3. Show your workflow
Clients and customers usually have no idea what goes into a finished piece. Sharing before/after shots, process clips or breakdowns of how you go from prompt to print-ready artwork helps people see the value you add beyond the raw AI output.
4. Set your own standards for quality
Just because you can generate ten images in a minute doesn’t mean you should use all of them. Be ruthless. Check hands, faces, text, perspective, lighting. If something looks slightly off now, it’ll look even worse printed big.
5. Keep improving your non-AI skills
Whether it’s Photoshop, illustration software, 3D tools or traditional media, your non-AI skills matter more than ever. They’re what turn “interesting AI output” into finished, polished work that actually stands out in a sea of quick prints and templates.
That’s all for now
Generative AI isn’t going anywhere, and neither are artists. The tools will keep improving. The real question for creative industries isn’t “How do we stop this?” but “How do we hold a line on quality, originality and ethics while using these tools in a way that actually serves the work?”
If you work in art, design or any visual field, you don’t have to pick a side between “traditional” and “AI-only”. You can build a hybrid workflow that keeps your eye, your taste and your standards at the centre, and lets the machine handle the boring parts.
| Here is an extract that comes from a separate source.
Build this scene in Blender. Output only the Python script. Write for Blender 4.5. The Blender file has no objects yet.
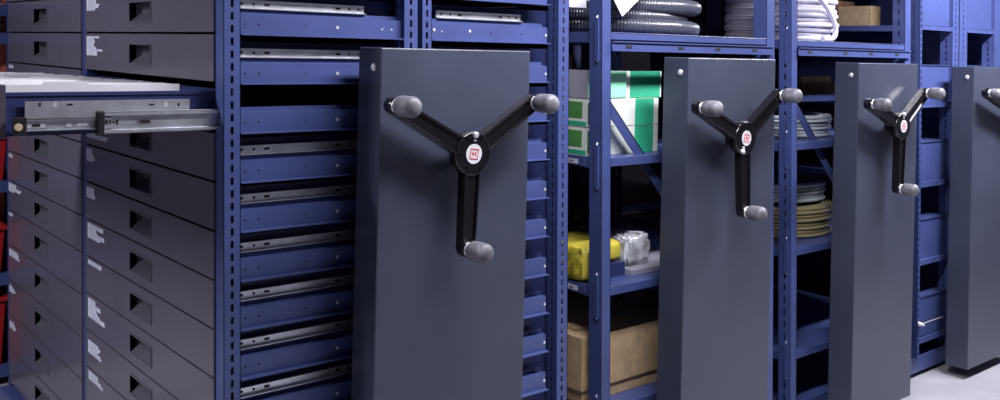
import bpy, math, random
random.seed(7)
C = bpy.context.scene.collection
EYE = 1.52                      # camera height above the floor

# ------------------------------------------------------------------ camera
PXC, PYC = 500.0, 49.584
V1, V2 = (-295.0, 31.0), (1630.0, 76.0)
F = math.sqrt((PXC-V1[0])*(V2[0]-PXC)+(PYC-V1[1])*(V2[1]-PYC))
def nrm(v):
    l = math.sqrt(sum(a*a for a in v)); return [a/l for a in v]
def crs(a, b): return [a[1]*b[2]-a[2]*b[1], a[2]*b[0]-a[0]*b[2], a[0]*b[1]-a[1]*b[0]]
def add(a, b): return tuple(i+j for i, j in zip(a, b))
def sub(a, b): return tuple(i-j for i, j in zip(a, b))
def mul(a, s): return tuple(i*s for i in a)
D1 = nrm((V1[0]-PXC, PYC-V1[1], -F)); D2 = nrm((V2[0]-PXC, PYC-V2[1], -F))
D3 = nrm(crs(D2, D1)); D2 = nrm(crs(D1, D3))
cam_d = bpy.data.cameras.new('camera'); cam = bpy.data.objects.new('camera', cam_d); C.objects.link(cam)
from mathutils import Matrix, Vector
cam.matrix_world = Matrix(((D2[0], D2[1], D2[2], 0), (D1[0], D1[1], D1[2], 0), (D3[0], D3[1], D3[2], EYE), (0, 0, 0, 1)))
cam_d.sensor_width = 36; cam_d.lens = F*36/1000; cam_d.shift_y = -(200-PYC)/1000
cam_d.clip_start = .05; cam_d.clip_end = 60
bpy.context.scene.camera = cam
def ray(x, y):
    c = (x-PXC, PYC-y, -F); return [sum(a*b for a, b in zip(c, d)) for d in (D2, D1, D3)]
def at(x, y, Y):                 # point seen at (x, y) standing on the plane Y
    r = ray(x, y); s = Y/r[1]; return (r[0]*s, Y, EYE+r[2]*s)
def atX(x, y, X):
    r = ray(x, y); s = X/r[0]; return (X, r[1]*s, EYE+r[2]*s)

# --------------------------------------------------------------- materials
MATS = {}
def mat(name, col, rough=.5, metal=0, noise=0, nscale=20, bump=0, bscale=200, coat=0, spec=.5, alpha=1, trans=0, col2=None, stretch=None, rvar=0):
    m = bpy.data.materials.new(name); m.use_nodes = True; nt = m.node_tree; b = nt.nodes['Principled BSDF']
    b.inputs['Base Color'].default_value = (*col, 1); b.inputs['Roughness'].default_value = rough
    b.inputs['Metallic'].default_value = metal; b.inputs['Coat Weight'].default_value = coat
    b.inputs['Specular IOR Level'].default_value = spec
    b.inputs['Transmission Weight'].default_value = trans
    tc = nt.nodes.new('ShaderNodeTexCoord'); mp = nt.nodes.new('ShaderNodeMapping')
    nt.links.new(tc.outputs['Object'], mp.inputs['Vector'])
    if stretch: mp.inputs['Scale'].default_value = stretch
    if noise or col2 or rvar:
        n = nt.nodes.new('ShaderNodeTexNoise'); n.inputs['Scale'].default_value = nscale; n.inputs['Detail'].default_value = 5
        nt.links.new(mp.outputs[0], n.inputs['Vector'])
        r = nt.nodes.new('ShaderNodeValToRGB'); r.color_ramp.elements[0].position = .35; r.color_ramp.elements[1].position = .68
        c2 = col2 or tuple(c*(1+noise) for c in col); c1 = tuple(c*(1-noise) for c in col) if not col2 else col
        r.color_ramp.elements[0].color = (*c1, 1); r.color_ramp.elements[1].color = (*c2, 1)
        nt.links.new(n.outputs[0], r.inputs[0]); nt.links.new(r.outputs[0], b.inputs['Base Color'])
        if rvar:
            mr = nt.nodes.new('ShaderNodeMapRange'); mr.inputs['To Min'].default_value = rough-rvar; mr.inputs['To Max'].default_value = rough+rvar
            nt.links.new(n.outputs[0], mr.inputs['Value']); nt.links.new(mr.outputs[0], b.inputs['Roughness'])
    if bump:
        n2 = nt.nodes.new('ShaderNodeTexNoise'); n2.inputs['Scale'].default_value = bscale; n2.inputs['Detail'].default_value = 3
        nt.links.new(mp.outputs[0], n2.inputs['Vector'])
        bp = nt.nodes.new('ShaderNodeBump'); bp.inputs['Strength'].default_value = bump; bp.inputs['Distance'].default_value = .002
        nt.links.new(n2.outputs[0], bp.inputs['Height']); nt.links.new(bp.outputs[0], b.inputs['Normal'])
    MATS[name] = m; return m
BLUE = mat('blue_rack_paint', (.050, .069, .20), .36, noise=.08, nscale=9, bump=.06, bscale=350, spec=.6)
BLUED = mat('blue_drawer_paint', (.028, .038, .13), .4, noise=.1, nscale=9, bump=.05, bscale=300)
PANEL = mat('charcoal_blue_powder_coat', (.043, .049, .078), .34, noise=.07, nscale=5, bump=.22, bscale=420, spec=.55, rvar=.05)
DRAWER = mat('gunmetal_drawer_paint', (.13, .12, .155), .27, metal=.4, noise=.04, nscale=2, bump=.04, bscale=300, coat=.2)
GALV = mat('galvanized_steel', (.78, .80, .84), .34, metal=.88, noise=.12, nscale=30)
ZINC = mat('bright_zinc', (.80, .81, .83), .36, metal=.6)
BLACK = mat('gloss_black_casting', (.005, .005, .007), .22, coat=.3, bump=.03, bscale=250)
BLKP = mat('black_plastic', (.012, .012, .014), .4)
HOLE = mat('dark_hole', (.004, .004, .006), .8)
KNOB = mat('worn_grey_rubber', (.085, .085, .10), .5, col2=(.17, .17, .19), nscale=45, bump=.35, bscale=260)
WHITE = mat('white_paper', (.86, .86, .88), .7)
BADGE = mat('badge_white', (.55, .55, .57), .6, spec=.2)
LABEL = mat('label_paper', (.52, .53, .62), .6)
INK = mat('label_ink', (.14, .15, .24), .7)
RED = mat('red_print', (.65, .05, .05), .5)
HOSE = mat('black_corrugated_hose', (.06, .065, .09), .3, spec=.7, coat=.3)
TUBEG = mat('grey_tubing', (.42, .40, .50), .35, coat=.2)
WCAB = mat('white_cable', (.64, .63, .72), .4)
CLEAR = mat('clear_vinyl_tubing', (.42, .46, .50), .12, coat=.6, spec=.8)
PULL = mat('pull_slope_lit', (.16, .16, .20), .3, metal=.6)  # lighter, shinier tone for the pull's slope, imitating light caught in the recess
GOLD = mat('amber_vinyl_tubing', (.28, .24, .13), .12, coat=.6, spec=.8)
CARD = mat('tan_cardboard', (.46, .32, .18), .75, noise=.14, nscale=25, bump=.1, bscale=120)
CARDD = mat('brown_cardboard', (.26, .14, .075), .8, noise=.2, nscale=25)
TAPE = mat('packing_tape', (.56, .43, .27), .3)
MINT = mat('mint_green_print', (.30, .80, .50), .45, noise=.05)
GREEN = mat('green_print', (.03, .36, .20), .45, noise=.12, nscale=14)
GREEN2 = mat('leaf_green_print', (.08, .26, .07), .5, noise=.2, nscale=30)
BOXW = mat('white_carton', (.72, .76, .70), .6, noise=.05, nscale=12)
BOXG = mat('grey_carton', (.30, .30, .36), .6, noise=.06, nscale=12)
YEL = mat('yellow_bag_film', (.62, .52, .05), .35, col2=(.16, .13, .02), nscale=38, bump=.5, bscale=26)
YELP = mat('yellow_bag', (.66, .56, .07), .35, noise=.12, nscale=18, bump=.5, bscale=18)
FILM = mat('crinkled_clear_film', (.55, .56, .60), .1, coat=1, noise=.5, nscale=22, bump=1.0, bscale=30)
REDP = mat('red_bin_plastic', (.34, .016, .02), .3, coat=.3)
BROWN = mat('rust_red_paint', (.36, .10, .06), .5)
FLOOR = mat('grey_concrete', (.34, .34, .37), .42, noise=.12, nscale=3, bump=.1, bscale=40)
WALL = mat('painted_wall', (.12, .12, .15), .8, noise=.04, nscale=2)
CEIL = mat('white_ceiling', (.25, .25, .28), .9, noise=.03, nscale=2)
STEEL = mat('track_steel', (.50, .51, .54), .3, metal=.9)
LAMP = bpy.data.materials.new('lamp_diffuser'); LAMP.use_nodes = True
_b = LAMP.node_tree.nodes['Principled BSDF']; _b.inputs['Emission Color'].default_value = (.93, .94, 1, 1); _b.inputs['Emission Strength'].default_value = 9
_b.inputs['Base Color'].default_value = (.9, .9, .9, 1)

# ------------------------------------------------------------ mesh builder
class MB:
    def __init__(s): s.v = []; s.f = []; s.mi = []; s.sm = []
    def quad(s, pts, mi=0):
        n = len(s.v); s.v += [tuple(p) for p in pts]; s.f.append(tuple(range(n, n+len(pts)))); s.mi.append(mi); s.sm.append(False)
    def box(s, x0, x1, y0, y1, z0, z1, mi=0):
        n = len(s.v); s.v += [(x, y, z) for z in (z0, z1) for y in (y0, y1) for x in (x0, x1)]
        for f in ((0, 2, 3, 1), (4, 5, 7, 6), (0, 1, 5, 4), (2, 6, 7, 3), (0, 4, 6, 2), (1, 3, 7, 5)):
            s.f.append(tuple(n+i for i in f)); s.mi.append(mi); s.sm.append(False)
    def prism(s, poly, off, mi=0):            # poly: 3-D points in order, off: extrusion vector
        n = len(s.v); k = len(poly); s.v += [tuple(p) for p in poly]+[add(p, off) for p in poly]
        s.f.append(tuple(range(n, n+k))); s.f.append(tuple(range(n+2*k-1, n+k-1, -1))); s.mi += [mi, mi]; s.sm += [False]*2
        for i in range(k):
            j = (i+1) % k; s.f.append((n+j, n+i, n+k+i, n+k+j)); s.mi.append(mi); s.sm.append(False)
    def frame(s, d):
        d = nrm(d); a = (0, 0, 1) if abs(d[2]) < .9 else (1, 0, 0)
        u = nrm(crs(a, d)); return d, u, crs(d, u)
    def lathe(s, p, d, prof, n=20, mi=0):     # prof: list of (distance along d, radius)
        d, u, w = s.frame(d); b = len(s.v)
        for t, r in prof:
            for i in range(n):
                a = 2*math.pi*i/n
                s.v.append(tuple(p[k]+d[k]*t+r*(math.cos(a)*u[k]+math.sin(a)*w[k]) for k in range(3)))
        for q in range(len(prof)-1):
            for i in range(n):
                j = (i+1) % n; s.f.append((b+q*n+i, b+q*n+j, b+(q+1)*n+j, b+(q+1)*n+i)); s.mi.append(mi); s.sm.append(True)
        s.f.append(tuple(b+i for i in reversed(range(n)))); s.f.append(tuple(b+(len(prof)-1)*n+i for i in range(n))); s.mi += [mi]*2; s.sm += [False]*2
    def cyl(s, a, b, r, n=16, mi=0):
        d = sub(b, a); l = math.sqrt(sum(q*q for q in d)); s.lathe(a, d, [(0, r), (l, r)], n, mi)
    def tube(s, pts, r, n=8, closed=False, mi=0):   # r: number or list
        N = len(pts); b = len(s.v); pu = None
        for i, p in enumerate(pts):
            q0 = pts[(i-1) % N] if (closed or i > 0) else p; q1 = pts[(i+1) % N] if (closed or i < N-1) else p
            d = nrm(sub(q1, q0))
            if pu is None: _, u, w = s.frame(d)
            else:
                dt = sum(a*c for a, c in zip(pu, d)); u = nrm([a-c*dt for a, c in zip(pu, d)]); w = crs(d, u)
            pu = u; rr = r[i] if isinstance(r, list) else r
            for k in range(n):
                a = 2*math.pi*k/n
                s.v.append(tuple(p[m]+rr*(math.cos(a)*u[m]+math.sin(a)*w[m]) for m in range(3)))
        for i in range(N if closed else N-1):
            i2 = (i+1) % N
            for k in range(n):
                k2 = (k+1) % n; s.f.append((b+i*n+k, b+i*n+k2, b+i2*n+k2, b+i2*n+k)); s.mi.append(mi); s.sm.append(True)
        if not closed:
            s.f.append(tuple(b+k for k in reversed(range(n)))); s.f.append(tuple(b+(N-1)*n+k for k in range(n))); s.mi += [mi]*2; s.sm += [False]*2
    def build(s, name, mats, parent=None, lean=0, bevel=0, solid=0):
        if not isinstance(mats, (list, tuple)): mats = [mats]
        base = (0, 0, 0)
        q = parent
        while q is not None: base = add(base, tuple(q.location)); q = q.parent
        vs = [(x+lean*(EYE-z), y, z) for x, y, z in s.v]
        if parent is None:
            xs = [v[0] for v in vs]; ys = [v[1] for v in vs]; zs = [v[2] for v in vs]
            base = ((min(xs)+max(xs))/2, (min(ys)+max(ys))/2, min(zs))
        me = bpy.data.meshes.new(name); me.from_pydata([sub(v, base) for v in vs], [], s.f)
        for m in mats: me.materials.append(m)
        me.polygons.foreach_set('material_index', s.mi); me.polygons.foreach_set('use_smooth', s.sm); me.update()
        o = bpy.data.objects.new(name, me); C.objects.link(o)
        if parent is None: o.location = base
        else: o.parent = parent
        if solid:
            md = o.modifiers.new('thickness', 'SOLIDIFY'); md.thickness = solid; md.offset = -1
        if bevel:
            md = o.modifiers.new('edges', 'BEVEL'); md.width = bevel; md.segments = 2; md.limit_method = 'ANGLE'; md.angle_limit = math.radians(40)
        return o
def tag(o, label, cat=None, group=None, kind=None):
    o['label'] = label
    if cat: o['category'] = cat
    if group: o['group'] = group
    if kind: o['kind'] = kind
    return o
def empty(name, loc, label, cat, group=None):
    o = bpy.data.objects.new(name, None); C.objects.link(o); o.location = loc; o.empty_display_size = .1
    return tag(o, label, cat, group)
def struct(name, mb, m):
    o = mb.build(name, m); o['kind'] = 'structure'; return o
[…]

I’m Jack, the founder of CITTRA Collective, and I’m a generative AI artist. I use AI tools to create most of my base images, then take them into other software to edit, refine and get them print-ready. Honestly, I’d never have been able to bring CITTRA Collective to life without this tech – but I’m also feeling the disruption we’ve talked about here.
At CITTRA, we make art in a mix of styles, both traditional and non-traditional. We pull ideas from travel, culture, history and everyday life, and use that as the backbone for modern, contemporary pieces. AI is part of the process, but it’s not the whole story – the meaning still comes from the people behind it.